WHAT YOU WILL DO: Emit the entire listing verbatim.

INFORMATION PROVIDED:

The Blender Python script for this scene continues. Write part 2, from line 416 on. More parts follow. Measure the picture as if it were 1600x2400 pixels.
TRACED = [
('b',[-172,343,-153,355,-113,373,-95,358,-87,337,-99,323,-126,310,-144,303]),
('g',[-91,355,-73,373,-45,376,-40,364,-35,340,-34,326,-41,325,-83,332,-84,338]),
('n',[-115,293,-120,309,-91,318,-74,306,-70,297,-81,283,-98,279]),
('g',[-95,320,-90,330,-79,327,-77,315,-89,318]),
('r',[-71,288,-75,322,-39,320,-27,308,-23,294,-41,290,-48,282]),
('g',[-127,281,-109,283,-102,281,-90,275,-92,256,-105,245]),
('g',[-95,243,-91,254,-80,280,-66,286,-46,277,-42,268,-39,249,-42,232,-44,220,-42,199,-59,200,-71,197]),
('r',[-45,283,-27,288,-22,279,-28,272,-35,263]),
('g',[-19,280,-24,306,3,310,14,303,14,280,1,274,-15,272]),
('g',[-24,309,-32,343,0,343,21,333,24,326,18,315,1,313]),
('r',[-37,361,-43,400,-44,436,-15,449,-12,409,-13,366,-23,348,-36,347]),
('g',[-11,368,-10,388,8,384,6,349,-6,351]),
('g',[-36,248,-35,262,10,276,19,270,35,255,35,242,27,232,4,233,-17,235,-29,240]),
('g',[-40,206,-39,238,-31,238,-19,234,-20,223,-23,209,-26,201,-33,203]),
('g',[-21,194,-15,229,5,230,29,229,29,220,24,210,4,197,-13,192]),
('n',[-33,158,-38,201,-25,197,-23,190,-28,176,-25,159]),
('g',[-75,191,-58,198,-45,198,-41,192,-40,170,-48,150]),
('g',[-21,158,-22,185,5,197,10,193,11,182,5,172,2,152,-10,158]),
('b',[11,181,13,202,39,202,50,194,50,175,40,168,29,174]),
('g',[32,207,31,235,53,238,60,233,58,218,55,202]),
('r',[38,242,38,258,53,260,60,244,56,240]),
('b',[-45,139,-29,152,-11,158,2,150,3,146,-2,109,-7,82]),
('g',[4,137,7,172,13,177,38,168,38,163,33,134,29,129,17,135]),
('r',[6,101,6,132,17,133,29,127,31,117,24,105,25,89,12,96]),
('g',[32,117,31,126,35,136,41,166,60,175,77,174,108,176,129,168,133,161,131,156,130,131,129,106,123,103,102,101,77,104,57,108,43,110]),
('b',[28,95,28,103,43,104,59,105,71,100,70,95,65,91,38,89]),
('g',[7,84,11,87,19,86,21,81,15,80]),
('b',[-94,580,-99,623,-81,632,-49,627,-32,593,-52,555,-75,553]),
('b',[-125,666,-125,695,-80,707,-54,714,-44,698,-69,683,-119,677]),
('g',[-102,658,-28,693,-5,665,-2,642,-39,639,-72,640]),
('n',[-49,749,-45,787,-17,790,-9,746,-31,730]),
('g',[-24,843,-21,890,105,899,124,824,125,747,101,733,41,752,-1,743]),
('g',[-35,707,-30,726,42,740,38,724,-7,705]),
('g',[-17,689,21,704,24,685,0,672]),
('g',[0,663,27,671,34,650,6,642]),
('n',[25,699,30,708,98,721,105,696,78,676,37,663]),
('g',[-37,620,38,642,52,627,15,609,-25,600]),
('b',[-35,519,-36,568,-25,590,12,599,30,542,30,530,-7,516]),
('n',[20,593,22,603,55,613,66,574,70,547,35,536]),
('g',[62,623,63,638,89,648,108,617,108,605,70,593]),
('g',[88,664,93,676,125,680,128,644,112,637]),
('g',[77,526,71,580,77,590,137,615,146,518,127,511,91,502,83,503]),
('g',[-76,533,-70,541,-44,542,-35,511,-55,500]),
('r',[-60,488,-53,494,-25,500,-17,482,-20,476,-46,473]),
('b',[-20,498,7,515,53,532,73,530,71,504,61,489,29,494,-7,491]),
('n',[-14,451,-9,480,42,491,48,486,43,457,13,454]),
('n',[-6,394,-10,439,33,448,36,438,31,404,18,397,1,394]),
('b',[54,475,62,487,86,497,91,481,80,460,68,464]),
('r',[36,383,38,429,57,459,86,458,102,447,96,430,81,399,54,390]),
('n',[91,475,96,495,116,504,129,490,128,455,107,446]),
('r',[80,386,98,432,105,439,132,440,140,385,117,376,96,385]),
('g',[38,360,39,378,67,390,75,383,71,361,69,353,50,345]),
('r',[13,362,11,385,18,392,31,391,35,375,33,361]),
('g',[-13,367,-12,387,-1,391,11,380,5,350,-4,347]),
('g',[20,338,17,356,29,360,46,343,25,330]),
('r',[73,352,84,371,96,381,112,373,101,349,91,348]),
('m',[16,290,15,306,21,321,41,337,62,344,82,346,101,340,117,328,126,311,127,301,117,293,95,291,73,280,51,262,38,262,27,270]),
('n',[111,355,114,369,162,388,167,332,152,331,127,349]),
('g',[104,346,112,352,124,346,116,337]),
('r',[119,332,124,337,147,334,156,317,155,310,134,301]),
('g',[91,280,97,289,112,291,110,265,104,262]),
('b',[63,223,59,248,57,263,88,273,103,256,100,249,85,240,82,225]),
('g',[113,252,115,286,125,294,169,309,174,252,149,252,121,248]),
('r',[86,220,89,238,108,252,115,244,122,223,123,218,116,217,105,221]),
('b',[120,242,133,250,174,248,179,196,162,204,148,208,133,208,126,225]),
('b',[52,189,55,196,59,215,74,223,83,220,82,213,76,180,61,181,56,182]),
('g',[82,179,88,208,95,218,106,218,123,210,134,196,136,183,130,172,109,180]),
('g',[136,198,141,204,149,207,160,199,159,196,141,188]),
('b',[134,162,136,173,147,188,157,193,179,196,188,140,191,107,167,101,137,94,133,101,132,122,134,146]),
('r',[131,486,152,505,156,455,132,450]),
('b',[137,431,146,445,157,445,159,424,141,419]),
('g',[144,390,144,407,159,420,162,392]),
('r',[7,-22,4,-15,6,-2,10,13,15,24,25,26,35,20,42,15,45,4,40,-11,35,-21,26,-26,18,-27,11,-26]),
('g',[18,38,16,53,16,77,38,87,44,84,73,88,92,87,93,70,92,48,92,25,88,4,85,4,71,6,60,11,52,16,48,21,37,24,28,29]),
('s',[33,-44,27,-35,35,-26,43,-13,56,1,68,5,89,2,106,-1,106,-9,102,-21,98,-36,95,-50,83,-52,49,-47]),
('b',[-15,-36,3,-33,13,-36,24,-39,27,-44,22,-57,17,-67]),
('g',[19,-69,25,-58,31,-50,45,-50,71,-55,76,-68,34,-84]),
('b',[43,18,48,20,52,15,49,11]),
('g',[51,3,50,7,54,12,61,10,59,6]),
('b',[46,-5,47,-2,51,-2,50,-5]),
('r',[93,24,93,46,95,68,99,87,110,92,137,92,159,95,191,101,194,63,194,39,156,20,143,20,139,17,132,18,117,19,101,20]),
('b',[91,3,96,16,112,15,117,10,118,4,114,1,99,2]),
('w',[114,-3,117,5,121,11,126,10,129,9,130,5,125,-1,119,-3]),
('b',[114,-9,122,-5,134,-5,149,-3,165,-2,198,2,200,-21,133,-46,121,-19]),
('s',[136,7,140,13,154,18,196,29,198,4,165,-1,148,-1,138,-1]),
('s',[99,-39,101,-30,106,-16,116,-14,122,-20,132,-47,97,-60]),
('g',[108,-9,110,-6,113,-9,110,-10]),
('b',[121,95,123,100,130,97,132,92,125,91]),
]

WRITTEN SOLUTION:
The Blender Python script for this scene continues. Write part 2, from line 416 on. More parts follow. Measure the picture as if it were 1600x2400 pixels.
TRACED = [
('b',[-172,343,-153,355,-113,373,-95,358,-87,337,-99,323,-126,310,-144,303]),
('g',[-91,355,-73,373,-45,376,-40,364,-35,340,-34,326,-41,325,-83,332,-84,338]),
('n',[-115,293,-120,309,-91,318,-74,306,-70,297,-81,283,-98,279]),
('g',[-95,320,-90,330,-79,327,-77,315,-89,318]),
('r',[-71,288,-75,322,-39,320,-27,308,-23,294,-41,290,-48,282]),
('g',[-127,281,-109,283,-102,281,-90,275,-92,256,-105,245]),
('g',[-95,243,-91,254,-80,280,-66,286,-46,277,-42,268,-39,249,-42,232,-44,220,-42,199,-59,200,-71,197]),
('r',[-45,283,-27,288,-22,279,-28,272,-35,263]),
('g',[-19,280,-24,306,3,310,14,303,14,280,1,274,-15,272]),
('g',[-24,309,-32,343,0,343,21,333,24,326,18,315,1,313]),
('r',[-37,361,-43,400,-44,436,-15,449,-12,409,-13,366,-23,348,-36,347]),
('g',[-11,368,-10,388,8,384,6,349,-6,351]),
('g',[-36,248,-35,262,10,276,19,270,35,255,35,242,27,232,4,233,-17,235,-29,240]),
('g',[-40,206,-39,238,-31,238,-19,234,-20,223,-23,209,-26,201,-33,203]),
('g',[-21,194,-15,229,5,230,29,229,29,220,24,210,4,197,-13,192]),
('n',[-33,158,-38,201,-25,197,-23,190,-28,176,-25,159]),
('g',[-75,191,-58,198,-45,198,-41,192,-40,170,-48,150]),
('g',[-21,158,-22,185,5,197,10,193,11,182,5,172,2,152,-10,158]),
('b',[11,181,13,202,39,202,50,194,50,175,40,168,29,174]),
('g',[32,207,31,235,53,238,60,233,58,218,55,202]),
('r',[38,242,38,258,53,260,60,244,56,240]),
('b',[-45,139,-29,152,-11,158,2,150,3,146,-2,109,-7,82]),
('g',[4,137,7,172,13,177,38,168,38,163,33,134,29,129,17,135]),
('r',[6,101,6,132,17,133,29,127,31,117,24,105,25,89,12,96]),
('g',[32,117,31,126,35,136,41,166,60,175,77,174,108,176,129,168,133,161,131,156,130,131,129,106,123,103,102,101,77,104,57,108,43,110]),
('b',[28,95,28,103,43,104,59,105,71,100,70,95,65,91,38,89]),
('g',[7,84,11,87,19,86,21,81,15,80]),
('b',[-94,580,-99,623,-81,632,-49,627,-32,593,-52,555,-75,553]),
('b',[-125,666,-125,695,-80,707,-54,714,-44,698,-69,683,-119,677]),
('g',[-102,658,-28,693,-5,665,-2,642,-39,639,-72,640]),
('n',[-49,749,-45,787,-17,790,-9,746,-31,730]),
('g',[-24,843,-21,890,105,899,124,824,125,747,101,733,41,752,-1,743]),
('g',[-35,707,-30,726,42,740,38,724,-7,705]),
('g',[-17,689,21,704,24,685,0,672]),
('g',[0,663,27,671,34,650,6,642]),
('n',[25,699,30,708,98,721,105,696,78,676,37,663]),
('g',[-37,620,38,642,52,627,15,609,-25,600]),
('b',[-35,519,-36,568,-25,590,12,599,30,542,30,530,-7,516]),
('n',[20,593,22,603,55,613,66,574,70,547,35,536]),
('g',[62,623,63,638,89,648,108,617,108,605,70,593]),
('g',[88,664,93,676,125,680,128,644,112,637]),
('g',[77,526,71,580,77,590,137,615,146,518,127,511,91,502,83,503]),
('g',[-76,533,-70,541,-44,542,-35,511,-55,500]),
('r',[-60,488,-53,494,-25,500,-17,482,-20,476,-46,473]),
('b',[-20,498,7,515,53,532,73,530,71,504,61,489,29,494,-7,491]),
('n',[-14,451,-9,480,42,491,48,486,43,457,13,454]),
('n',[-6,394,-10,439,33,448,36,438,31,404,18,397,1,394]),
('b',[54,475,62,487,86,497,91,481,80,460,68,464]),
('r',[36,383,38,429,57,459,86,458,102,447,96,430,81,399,54,390]),
('n',[91,475,96,495,116,504,129,490,128,455,107,446]),
('r',[80,386,98,432,105,439,132,440,140,385,117,376,96,385]),
('g',[38,360,39,378,67,390,75,383,71,361,69,353,50,345]),
('r',[13,362,11,385,18,392,31,391,35,375,33,361]),
('g',[-13,367,-12,387,-1,391,11,380,5,350,-4,347]),
('g',[20,338,17,356,29,360,46,343,25,330]),
('r',[73,352,84,371,96,381,112,373,101,349,91,348]),
('m',[16,290,15,306,21,321,41,337,62,344,82,346,101,340,117,328,126,311,127,301,117,293,95,291,73,280,51,262,38,262,27,270]),
('n',[111,355,114,369,162,388,167,332,152,331,127,349]),
('g',[104,346,112,352,124,346,116,337]),
('r',[119,332,124,337,147,334,156,317,155,310,134,301]),
('g',[91,280,97,289,112,291,110,265,104,262]),
('b',[63,223,59,248,57,263,88,273,103,256,100,249,85,240,82,225]),
('g',[113,252,115,286,125,294,169,309,174,252,149,252,121,248]),
('r',[86,220,89,238,108,252,115,244,122,223,123,218,116,217,105,221]),
('b',[120,242,133,250,174,248,179,196,162,204,148,208,133,208,126,225]),
('b',[52,189,55,196,59,215,74,223,83,220,82,213,76,180,61,181,56,182]),
('g',[82,179,88,208,95,218,106,218,123,210,134,196,136,183,130,172,109,180]),
('g',[136,198,141,204,149,207,160,199,159,196,141,188]),
('b',[134,162,136,173,147,188,157,193,179,196,188,140,191,107,167,101,137,94,133,101,132,122,134,146]),
('r',[131,486,152,505,156,455,132,450]),
('b',[137,431,146,445,157,445,159,424,141,419]),
('g',[144,390,144,407,159,420,162,392]),
('r',[7,-22,4,-15,6,-2,10,13,15,24,25,26,35,20,42,15,45,4,40,-11,35,-21,26,-26,18,-27,11,-26]),
('g',[18,38,16,53,16,77,38,87,44,84,73,88,92,87,93,70,92,48,92,25,88,4,85,4,71,6,60,11,52,16,48,21,37,24,28,29]),
('s',[33,-44,27,-35,35,-26,43,-13,56,1,68,5,89,2,106,-1,106,-9,102,-21,98,-36,95,-50,83,-52,49,-47]),
('b',[-15,-36,3,-33,13,-36,24,-39,27,-44,22,-57,17,-67]),
('g',[19,-69,25,-58,31,-50,45,-50,71,-55,76,-68,34,-84]),
('b',[43,18,48,20,52,15,49,11]),
('g',[51,3,50,7,54,12,61,10,59,6]),
('b',[46,-5,47,-2,51,-2,50,-5]),
('r',[93,24,93,46,95,68,99,87,110,92,137,92,159,95,191,101,194,63,194,39,156,20,143,20,139,17,132,18,117,19,101,20]),
('b',[91,3,96,16,112,15,117,10,118,4,114,1,99,2]),
('w',[114,-3,117,5,121,11,126,10,129,9,130,5,125,-1,119,-3]),
('b',[114,-9,122,-5,134,-5,149,-3,165,-2,198,2,200,-21,133,-46,121,-19]),
('s',[136,7,140,13,154,18,196,29,198,4,165,-1,148,-1,138,-1]),
('s',[99,-39,101,-30,106,-16,116,-14,122,-20,132,-47,97,-60]),
('g',[108,-9,110,-6,113,-9,110,-10]),
('b',[121,95,123,100,130,97,132,92,125,91]),
]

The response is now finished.